14. In view of the position explained above, in my opinion, there appears to be no force in the plea of the applicants/defendants which appears to be an after thought and deserves to be rejected.

15. In view of the above discussion, the above mentioned application, filed by the applicants, seeking condensation of delay in filing the application for leave to defend is liable to be rejected and accordingly the same is dismissed with no order as to costs.
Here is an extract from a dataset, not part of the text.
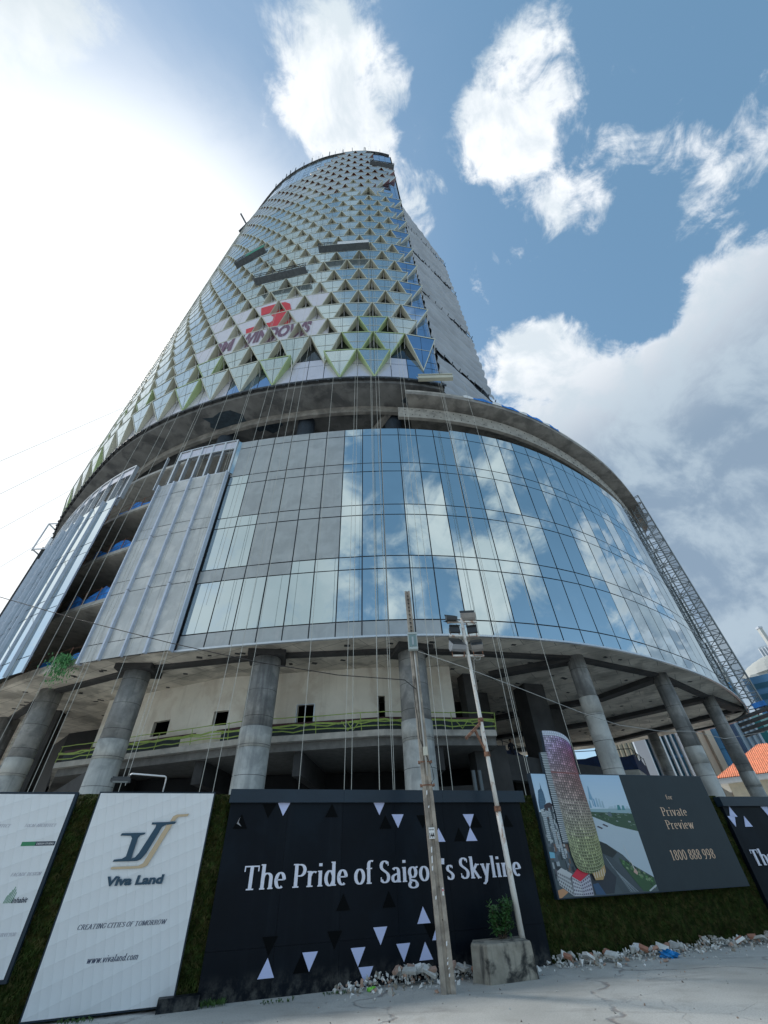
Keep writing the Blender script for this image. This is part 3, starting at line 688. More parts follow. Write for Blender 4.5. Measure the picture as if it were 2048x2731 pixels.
fins = MB(ALU_P)
def fin(s, o0, o1, z0, z1, w=.10, mbx=fins):
    a = PD.at(s, o0); c = PD.at(s, o1); mbx.beam((*[(a[i] + c[i]) / 2 for i in (0, 1)], z0), (*[(a[i] + c[i]) / 2 for i in (0, 1)], z1), w, math.dist(a, c), up=(c[0] - a[0], c[1] - a[1], 0))
for i in (1, 2, 3): 
    for z0, z1 in ((10.7, 15.0), (15.06, 19.2), (19.26, 24.5)): fin(sl_[i], PO, PO + .2, z0, z1, .13 if i != 2 else .09)
fin(sl_[0], PO - .2, PO + .15, 10.7, 24.6, .10); fin(sl_[4], PO - .2, PO + .12, 10.7, 24.6, .08)
part('fin', B, fins)
of = MB(ALU)
for i in range(6): fin(sa0 + .6 + (sa1 - sa0 - .6) * i / 5, PO - .35, PO - .05, 24.55, 28.4, .14, of)
pl = pathpoly(PD, sa0 + .6, sa1, PO - .1, .7)
for z in (24.6, 27.35, 28.35):
    for a, c in zip(pl, pl[1:]): of.beam((*a, z), (*c, z), .12, .09)
part('open_frame', B, of)
wb = MB(VIOLET); tl = [sa0 + .6 + (sa1 - sa0 - .6) * i / 5 for i in range(6)]; panelrun(tl, [27.4, 28.3], PO - .12, VIOLET, wb, .05); part('top_band', B, wb)
# return of the frame at its right end
rt = MB(GLASS); e0 = PD.at(sa1, PO - .1); e1 = PD.at(sa1 + .3, 0); rt.face((*e0, 24.6), (*e1, 24.6), (*e1, 28.3), (*e0, 28.3)); part('end_pane', B, rt)
# --- section B: open floors with blue sheeting
sb0, sb1 = -22.11, sa0; sbl, sbr = -26.0, -15.0
eb = MB(CONC_L); pl = pathpoly(PD, sbl, sbr, -.42, .6)
for z in FLOORS:
    eb = MB(CONC_L)
    for a, c in zip(pl, pl[1:]): eb.beam((*a, z - .12), (*c, z - .12), .1, .3)
    part('slab_edge', B, eb)
sh_ = MB(BLUENET)
for zi, (f0, f1, hh) in enumerate(((.18, .85, .7), (.22, 1, 1.25), (.22, 1, 1.2), (.30, 1, 1.0))):
    z = FLOORS[zi]; n = 26; sh_ = MB(BLUENET)
    for k in range(n):
        f = k / n
        if f < f0 or f > f1: continue
        def zt(k_): return z + hh * (.72 + .28 * math.sin(k_ * .9 + zi))
        a = PD.at(sbl + (sbr - sbl) * k / n, -.6 + .08 * math.sin(k * 1.7)); c = PD.at(sbl + (sbr - sbl) * (k + 1) / n, -.6 + .08 * math.sin((k + 1) * 1.7))
        sh_.face((*a, z), (*c, z), (*c, zt(k + 1)), (*a, zt(k)))
    part('blue_sheeting', B, sh_)
for zi in range(4):
    gp = MB(RUST)
    for f in (.15, .3, .42, .55, .72): x, y = PD.at(sbl + (sbr - sbl) * f, -.5); gp.tube([(x, y, FLOORS[zi]), (x + .02, y, FLOORS[zi] + 1.15)], .035, 5)
    for h_ in (.55, 1.05): gp.tube([(*PD.at(sbl + (sbr - sbl) * i / 8, -.5), FLOORS[zi] + h_) for i in range(9)], .014, 4)
    part('edge_guard', B, gp)
    ig = MB(mat('inner_netting', (.022, .075, .13), .9, var=.4, vscale=.8)); pl3 = pathpoly(PD, sb0 - 2, sb1 + 2, -3.2, .8)
    for a, c in zip(pl3, pl3[1:]): ig.face((*a, FLOORS[zi]), (*c, FLOORS[zi]), (*c, FLOORS[zi + 1] - .7), (*a, FLOORS[zi + 1] - .7))
    part('inner_netting', B, ig)
# frame members at the top left of the opening
fr2 = MB(ALU)
for s in (sb0 - .5, sb0 + .1, sb1 - .6): fr2 = MB(ALU); fin(s, .2, .4, 24.4, 28.2, .07, fr2); part('post', B, fr2)
# --- section C: finned glazing on the far left
POC = .88; sc0, sc1 = -52.0, -21.0
n = int((sc1 - sc0) / 1.5); sl2 = [sc0 + (sc1 - sc0) * i / n for i in range(n + 1)]
bk = MB(MULL); pl = [PD.at(s, POC - .05) for s in sl2]
for a, c in zip(pl, pl[1:]): bk.face((*a, 10.75), (*c, 10.75), (*c, 24.5), (*a, 24.5))
e1 = PD.at(sc1, 0); part('bay_backing', B, bk)
pc = MB(GLASS); panelrun(sl2, zA, POC, GLASS, pc, .03); part('finned_glazing', B, pc, kind='stuff')
fc = MB(ALU_P)
for i, s in enumerate(sl2): fin(s, POC, POC + (.20 if i % 2 else .10), 10.7, 24.6, .05, fc)
part('fin', B, fc)
oc = MB(ALU)
for i in range(0, len(sl2), 1): fin(sl2[i], POC - .4, POC - .1, 24.5, 28.2, .10, oc)
pl = pathpoly(PD, sc0, sc1, POC - .15, .8)
for z in (24.6, 28.2):
    for a, c in zip(pl, pl[1:]): oc.beam((*a, z), (*c, z), .10, .12)
part('open_frame', B, oc)
wb = MB(VIOLET); panelrun(sl2, [27.3, 28.1], POC - .18, VIOLET, wb, .05); part('top_band', B, wb)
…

IA 930/96(Under Order xxxvII Rule 3 Sub-Rule(3) CPC

16. In view of my decision on application (IA 931/96) the above mentioned application seeking leave to defend the suit filed on behalf of defendants 1,2,3 & 5 is liable to dismissed being barred by limitation. Accordingly, the same is dismissed with no order as to costs.

Suit No.2815/94

17. All the defendants, including defendant No.4 stand duly served with summonses for judgment. No application seeking leave to defend the suit has been filed by any of the defendants within the prescribed time limit. The application(IA 930/96) filed by defendants 1,2,3 & 5, seeking leave to defend the suit stands dismissed being barred by time and, therefore, the plaintiff is entitled to judgment forthwith. Accordingly, the present suit filed by the plaintiff is decreed in favour of the plaintiff and against the defendants and a decree in the sum of Rs.14,63,438.58/- (Rupees forteen lacs sixty three thousand four hundred thirty eight and paise fifty eight only) is passed in favour of the plaintiff and against the defendants together with costs and pendentelite and future interest @ 18% per annum. The liability of the defendants will be joint and several. Decree sheet be drawn up accordingly and thereafter the file be consigned to record room.